Magincalda is the second Marine sentenced to time served --- in his case it was 448 days. The squad's leader, Sgt. Lawrence Hutchins, is awaiting sentencing on murder charges. Five others pleaded guilty and received jail sentences.
Although Magincalda could have been sentenced to life in prison for his conviction for conspiracy to commit murder, larceny and housebreaking, prosecutors on Thursday asked the jury to send him to jail for 10 years.
But the jury, made up entirely of veterans of the Iraq war, rejected jail, opting to allow Magincalda to stay in the Marine Corps.
The Manteca native served in Iraq three times, including vicious firefights in Fallujah where he saw his buddies die. On Thursday, Magincalda's psychiatrist testified that Magincalda suffers from severe post-traumatic stress disorder.
Two weeks ago, a jury also rejected jail time for one of Magincalda's accused squad mates, even though that man had faced up to life in prison for his conviction for kidnapping and conspiracy.
A jury is still deciding on a sentence for Hutchins, who was convicted Thursday of murder and other charges in the same incident. Prosecutors in that case want the squad leader to go to military prison for 30 years. He is the first Marine convicted of murder by a military jury for killing an Iraqi since the start of the war.
Hutchins' jury began deliberating his fate this morning.
In a courtroom two buildings down, as he listened to his own sentence, Magincalda said his thoughts were with Hutchins.
"My mind was on other matters," Magincalda said. "I have a buddy who's going through dire straits right now."
Magincalda's attorney refused to allow his client to answer a handful of particular media questions, including what Magincalda might have done differently on April 26, 2006, the night he and his squad mates yanked the neighbor of a highly suspected Iraqi insurgent out of bed and shot him to death in the rural village of Hamdania.
According to testimony, the crew did it to send a message to those in the area that insurgency would not be tolerated.
Civilian attorney Joseph Low also refused to let Magincalda say whether he believed what the eight troops did that night saved lives, whether the message got through and whether it reduced the number of attacks on U.S. troops in the Hamdania area.
But Magincalda did say why he refused to take a plea deal, even though five of his squad mates struck deals that gave them reduced sentences in exchange for testifying against the other accused in the case.
"I was not going to save myself to maybe, possibly bury another Marine," Magincalda said, adding that he does not fault the men who took deals and that he remains friends with them.
Two months after the slaying of the man, Hashim Ibrahim Awad, the Marine Corps charged the Camp Pendleton-based squad of seven Marines and one Navy corpsman with murder and a host of other charges.

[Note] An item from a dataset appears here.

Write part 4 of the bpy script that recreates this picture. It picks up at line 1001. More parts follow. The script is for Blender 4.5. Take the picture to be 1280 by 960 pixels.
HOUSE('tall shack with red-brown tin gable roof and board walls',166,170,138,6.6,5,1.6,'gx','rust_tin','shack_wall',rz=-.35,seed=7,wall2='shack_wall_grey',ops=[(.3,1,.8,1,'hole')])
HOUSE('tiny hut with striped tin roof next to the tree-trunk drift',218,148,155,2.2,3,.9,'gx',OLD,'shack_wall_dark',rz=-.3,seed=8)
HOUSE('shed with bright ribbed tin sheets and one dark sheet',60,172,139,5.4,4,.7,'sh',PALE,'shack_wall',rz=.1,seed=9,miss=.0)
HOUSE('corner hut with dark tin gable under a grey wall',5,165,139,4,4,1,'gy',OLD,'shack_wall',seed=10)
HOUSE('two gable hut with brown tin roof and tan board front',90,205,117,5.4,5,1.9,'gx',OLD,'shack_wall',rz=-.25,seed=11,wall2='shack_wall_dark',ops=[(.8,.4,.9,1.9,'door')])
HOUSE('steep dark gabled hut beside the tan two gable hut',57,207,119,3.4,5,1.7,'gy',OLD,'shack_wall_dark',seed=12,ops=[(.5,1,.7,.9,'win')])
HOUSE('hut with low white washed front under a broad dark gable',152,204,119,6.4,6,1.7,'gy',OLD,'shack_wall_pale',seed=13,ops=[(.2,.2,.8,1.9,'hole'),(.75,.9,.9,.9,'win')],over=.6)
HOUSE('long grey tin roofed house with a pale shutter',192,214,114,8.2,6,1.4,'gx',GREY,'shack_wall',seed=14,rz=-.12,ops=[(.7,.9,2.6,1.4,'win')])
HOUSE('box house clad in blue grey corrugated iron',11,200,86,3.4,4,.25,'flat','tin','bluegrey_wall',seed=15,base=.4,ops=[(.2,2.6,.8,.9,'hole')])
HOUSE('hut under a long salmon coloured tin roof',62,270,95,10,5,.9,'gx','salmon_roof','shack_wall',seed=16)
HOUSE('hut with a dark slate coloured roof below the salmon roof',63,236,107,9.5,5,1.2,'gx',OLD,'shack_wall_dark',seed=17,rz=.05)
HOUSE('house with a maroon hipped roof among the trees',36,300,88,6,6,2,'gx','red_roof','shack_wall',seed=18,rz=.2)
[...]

The charges in the Hamdania case came three months after a Time magazine story on the deaths of 24 civilians by a different squad of Marines in Haditha sparked an internal military inquiry and an international furor. That group of men is also stationed at Camp Pendleton. Court proceedings are pending in those cases.
The battalion commander overseeing the squad in the Hamdania case has testified that complaints from the family of the slain Awad, coupled with the Haditha inquiry, led him to investigate Awad's slaying.
Magincalda spent the last 15 months in the brig. He was supposed to get out of the Marine Corps last fall, but his active duty tour was extended by the military while he fought the criminal charges. He has another five months left in the Marine Corps.
He said he wants to re-enlist and would even go back to Iraq if asked.
"I did my time (in the brig)," Magincalda said. "If the Marine Corps is willing to keep me, I am willing to stay on."